# Required task:
Scan the data for "script" and copy the lines it appears in.

-=-=-

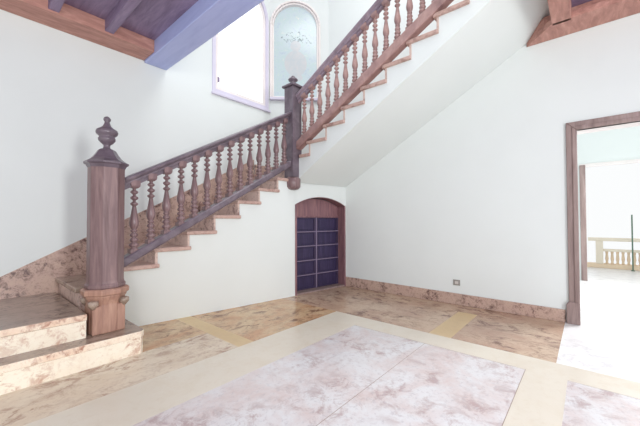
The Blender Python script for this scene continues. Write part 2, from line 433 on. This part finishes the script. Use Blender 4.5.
# ------------------------------------------------------------------ newel posts
def octo(bm, prof, cx, cy): lathe(bm, [(r / math.cos(math.pi / 8), z) for r, z in prof], 8, cx, cy, math.pi / 8, False)
NX, NY = .793, 2.965
n1 = thing('newel_post', 'massive eight-sided wooden newel post with urn finial on the bottom step', 'newel post', (NX, NY, .178), 'newel posts')
bm = NB()
prof_base = [(.118, .178), (.118, .40), (.126, .43), (.138, .458), (.143, .472)]
octo(bm, prof_base, NX, NY)
w = .112
prism(bm, [(NX - w, NY - w), (NX + w, NY - w), (NX + w, NY + w), (NX - w, NY + w)], lambda u, v, d: (u, v, d), .178, .395)
base = obj('base', bm, M['base_wood'], n1, .01); base['label'] = 'lighter honey brown base block'
for sx in (-1, 1):
    for sy in (-1, 1):
        cx, cy = NX + sx * .104, NY + sy * .104; bm = NB()
        lathe(bm, [(.012, .375), (.022, .39), (.036, .405), (.036, .432), (.02, .44)], 8, cx, cy)
        obj('corner_bracket', bm, M['step_top'], base)
bm = NB(); octo(bm, [(.142, .47), (.152, .478), (.154, .51), (.142, .522)], NX, NY); obj('base_moulding', bm, M['base_wood'], n1, .003)
bm = NB(); octo(bm, [(.126, .52), (.130, .53), (.130, .55), (.121, .562), (.118, .58), (.118, 1.48)], NX, NY); obj('shaft', bm, M['newel_wood'], n1, .004)
bm = NB(); octo(bm, [(.118, 1.475), (.124, 1.487), (.130, 1.50), (.143, 1.508), (.144, 1.522), (.124, 1.534), (.098, 1.556), (.075, 1.59), (.058, 1.622), (.045, 1.632)], NX, NY); obj('cap', bm, M['rail_wood'], n1)
bm = NB(); lathe(bm, [(r * .70, 1.628 + (z - 1.628) * 1.03) for r, z in [(.05, 1.628), (.04, 1.64), (.032, 1.655), (.036, 1.668), (.062, 1.682), (.084, 1.70), (.088, 1.718), (.078, 1.728), (.080, 1.735), (.106, 1.752), (.112, 1.768), (.104, 1.785), (.066, 1.802), (.044, 1.815), (.030, 1.838), (.024, 1.85), (.036, 1.862), (.038, 1.874), (.026, 1.888), (.008, 1.895)]], 20, NX, NY); obj('finial', bm, M['rail_wood'], n1)

PX, PY = 3.02, 3.075
n2 = thing('newel_post', 'slimmer square newel post at the landing with rounded drop below', 'newel post', (PX, PY, 1.47), 'newel posts')
h = .085
bm = NB(); box(bm, PX - h, PX + h, PY - h, PY + h, 1.64, 2.88); obj('shaft', bm, M['rail_wood'], n2, .006)
bm = NB(); box(bm, PX - .11, PX + .11, PY - .11, PY + .11, 2.88, 2.91); lathe(bm, [(.13, 2.91), (.10, 2.935), (.05, 2.955)], 4, PX, PY, math.pi / 4, False); obj('cap', bm, M['rail_wood'], n2, .006)
bm = NB(); lathe(bm, [(.035, 2.95), (.03, 2.965), (.06, 2.985), (.07, 3.0), (.055, 3.018), (.025, 3.03), (.03, 3.04), (.012, 3.058)], 16, PX, PY); obj('finial', bm, M['rail_wood'], n2)
bm = NB(); lathe(bm, [(.03, 1.47), (.075, 1.482), (.1, 1.51), (.104, 1.56), (.104, 1.62), (.092, 1.632), (.088, 1.645)], 16, PX, PY); obj('pendant', bm, M['dark_wood'], n2)

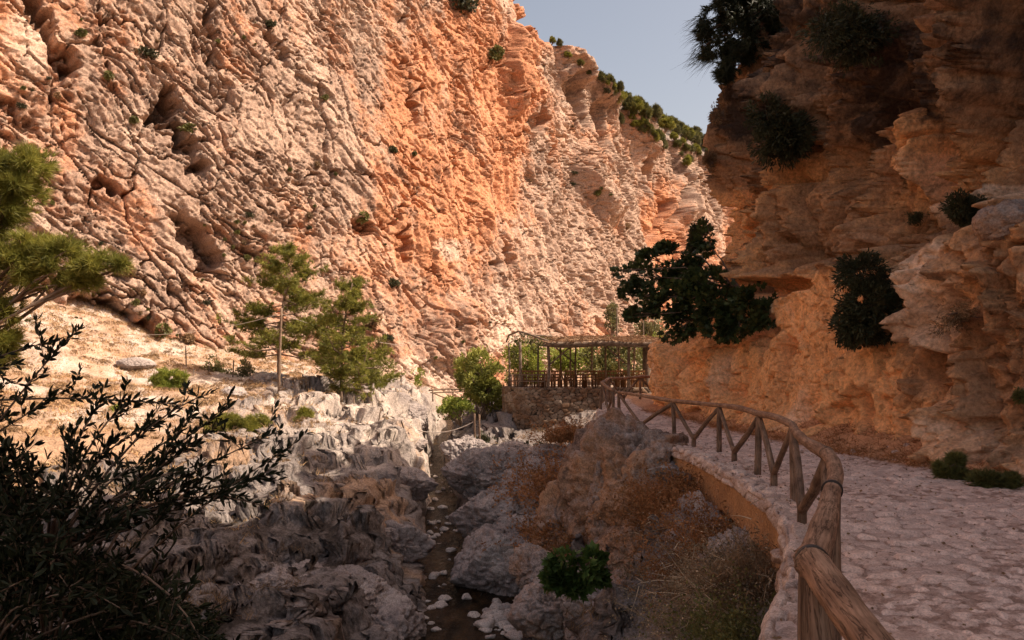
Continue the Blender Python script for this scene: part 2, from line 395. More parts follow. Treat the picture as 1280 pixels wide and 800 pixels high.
def right_cliff():
    def step(x,y):
        d=math.hypot(x,y);u=640+1000*x/max(y,1)
        return d*.0021 if (u<1330 and y>5) else d*.03+.05
    poly=[(20,-45),(14,-22),(10.5,-6),(9.8,3),(8.9,9),(7.75,12.2),(7.35,15),(7.0,19),(6.75,22.5),(5.7,25.3),(5.3,27),(5.8,28.8),(7.8,31.2),(14,35.5),(28,42),(55,50)]
    s,P,T=resample(poly,step)
    N=np.stack([-T[:,1],T[:,0]],1)
    h=np.r_[np.linspace(-1.2,9,390),np.linspace(9.03,18,150),np.linspace(18.4,30,26)]
    Sg,Hg=np.meshgrid(s.astype(f32),h.astype(f32),indexing='ij')
    Px=P[:,0][:,None];Py=P[:,1][:,None];Nx=N[:,0][:,None];Ny=N[:,1][:,None]
    hl=4.15+.5*fbm(Sg*.25,Sg*0,0,3,5)
    rec=1.15*ss(Hg,hl-.05,hl+.35)
    back=rec+.10*np.maximum(Hg-hl,0)+.05*Hg+.004*np.maximum(Hg-9,0)**2
    far=ss(Py,21.5,25.5)
    back+=far*1.0*ss(Hg,2.2,3.6)
    back-= .9*ss(Hg,6.0,9.5)*(1-ss(Hg,11,15))       # overhanging brow
    back-= .5*(1-ss(Hg,-.3,.9))                     # foot
    X0=Px-Nx*back;Y0=Py-Ny*back;Z0=Hg+np.zeros_like(X0)
    u,v=proj(X0,Y0,Z0)
    lower=1-ss(Hg,hl-.4,hl+.2)
    plaster=lower*(1-ss(u,1090,1150)*1.0)*ss(u,700,760)
    w1=fbm(Sg*.3,Hg*.3,0,3,22)*.8
    def layer(a,b,sa,sb,seed,amp,tamp):
        wu=fbm(a/sa*.9,b/sb*.9,0,3,seed)*.5
        F1,F2,r,t=facet(a/sa+wu,b/sb+wu*.8,seed)
        return ((r-.5)*amp*1.25+t*tamp*1.2)*ss(F2-F1,0,.09)-np.clip(.08-(F2-F1),0,.08)*amp*2.4
    c,q=math.cos(R(73)),math.sin(R(73))
    a1=Sg*c-(Hg+w1)*q;b1=Sg*q+(Hg+w1)*c
    D=.9*fbm(Sg*.16,Hg*.18,0,3,32)
    up=layer(a1,b1,5.5,1.5,11,1.2,1.5)+layer(a1,b1,2.6,.7,12,.45,.7)+layer(a1,b1,1.0,.30,13,.14,.24)+layer(a1,b1,.45,.17,46,.05,.10)
    def crk(a,b,sa,sb,seed,wd):
        wu=fbm(a/sa*1.3,b/sb*1.0,0,4,seed)*.5
        F1,F2,r,t=facet(a/sa+wu,b/sb+wu*.9,seed)
        return (1-ss(F2-F1,0,wd))*(r>.25)
    up=up*1.1-.9*crk(a1,b1,5.0,1.4,47,.07)-.4*crk(a1,b1,2.2,.7,48,.08)-.15*crk(a1,b1,.9,.4,50,.10)
    lo=layer(Sg+w1*.3,Hg,.85,1.1,14,.42,.6)+layer(Sg,Hg+w1*.3,.38,.34,15,.16,.22)+layer(a1,b1,.18,.16,16,.05,.07)
    pl=.26*fbm(Sg*.8,Hg*.35,0,4,35)-.12*(1-ss(np.abs(fbm(Sg*.8,Hg*.5,0,4,45)),0,.035))+layer(Sg+w1*.4,Hg,1.5,2.3,17,.28,.42)+layer(Sg,Hg+w1*.4,.55,.8,19,.07,.16)-.28*crk(Sg+w1*.3,Hg,1.2,2.6,49,.05)-.10*crk(Sg,Hg+w1,.6,.7,51,.06)+.10*fbm(Sg*2.4,Hg*.7,0,3,36,True)
    D=D*(1-.6*plaster)+up*(1-lower)+lower*(lo*(1-plaster)*1.15+pl*plaster)-(1-plaster)*.5*(1-ss(facet(a1/2.6+w1*.4,b1/1.1+w1*.3,18)[1]-facet(a1/2.6+w1*.4,b1/1.1+w1*.3,18)[0],0,.09))*ss(fbm(Sg*.35,Hg*.35,0,3,44),-.1,.15)
    D+=.06*fbm(Sg*3,Hg*3,0,3,37,True)*(1-.6*plaster)+.14*fbm(Sg*1.1,Hg*.4,0,4,40,True)*(1-plaster)-.30*plaster*ss(fbm(Sg*.5,Hg*.7,0,4,43),.12,.3)
    # columns of the bulge at the far end
    bz=(1-ss(u,900,960))*lower
    D+=bz*(.5*fbm(Sg*1.1,Hg*.22,0,3,38,True)+.25*fbm(Sg*.7,Hg*.9,0,3,39))
    D-=blobs(u,v,[(960,360,50,14,0,1.0),(1085,200,60,45,-40,.7),(975,175,45,50,0,.8),(1130,130,14,60,0,.7),(1200,150,40,70,10,.4),
        (1060,80,70,60,0,.5),(1120,400,18,50,0,.5),(1155,450,14,26,20,.5),(1080,520,10,40,0,.25)],seed=6,warp=9)
    D+=blobs(u,v,[(1270,250,45,20,0,.7),(1160,185,12,50,5,.45),(1190,330,60,50,0,.4),(905,300,40,60,0,.3),(845,450,18,50,0,.15),(1110,300,26,22,0,.5),
        (1030,95,26,60,20,.4),(1210,540,40,50,0,.3)],seed=8,warp=9)
    X=X0+Nx*D;Y=Y0+Ny*D;Z=Z0+.12*fbm(Sg,Hg,2.2,3,82)
    crest=np.interp(P[:,1],[-45,3,12,15.5,18,25,27.5,31,34.5,37.5,44],[30,28,24,19.5,16.5,15,15,15,14,8,7])[:,None]+1.0*fbm(s*.25,s*0,0,3,92)[:,None]
    over=np.maximum(Z-crest,0);Z=np.minimum(Z,crest+over*.2)
    X=X-Nx*over*1.4;Y=Y-Ny*over*1.4
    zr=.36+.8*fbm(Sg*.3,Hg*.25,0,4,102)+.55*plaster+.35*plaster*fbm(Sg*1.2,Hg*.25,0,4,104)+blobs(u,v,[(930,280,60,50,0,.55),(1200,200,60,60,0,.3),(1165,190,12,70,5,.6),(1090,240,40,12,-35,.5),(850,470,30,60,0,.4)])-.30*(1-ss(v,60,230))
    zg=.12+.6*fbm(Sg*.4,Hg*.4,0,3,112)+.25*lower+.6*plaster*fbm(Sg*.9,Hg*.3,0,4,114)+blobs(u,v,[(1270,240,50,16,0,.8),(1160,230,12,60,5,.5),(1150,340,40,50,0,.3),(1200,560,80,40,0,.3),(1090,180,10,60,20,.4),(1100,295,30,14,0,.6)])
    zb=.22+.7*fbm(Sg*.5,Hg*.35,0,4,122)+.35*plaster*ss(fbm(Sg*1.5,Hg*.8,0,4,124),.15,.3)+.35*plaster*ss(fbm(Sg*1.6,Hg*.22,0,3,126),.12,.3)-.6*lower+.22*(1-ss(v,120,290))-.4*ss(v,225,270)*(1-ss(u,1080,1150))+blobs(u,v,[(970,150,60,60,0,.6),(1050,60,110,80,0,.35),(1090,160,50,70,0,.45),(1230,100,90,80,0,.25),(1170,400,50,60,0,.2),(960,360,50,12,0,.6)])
    zone=np.stack([zr,zg,zb],-1).reshape(-1,3)
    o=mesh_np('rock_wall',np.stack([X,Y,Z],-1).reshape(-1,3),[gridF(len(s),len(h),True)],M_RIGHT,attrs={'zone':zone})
    tag(o,'shaded ochre rock wall rising beside the cobbled path','cliff',kind='structure')
    return np.stack([X,Y,Z],-1),s,P
RC,RCs,RCP=right_cliff()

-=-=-

# The reply:
The Blender Python script for this scene continues. Write part 2, from line 433 on. This part finishes the script. Use Blender 4.5.
Continue the Blender Python script for this scene: part 2, from line 395. More parts follow. Treat the picture as 1280 pixels wide and 800 pixels high.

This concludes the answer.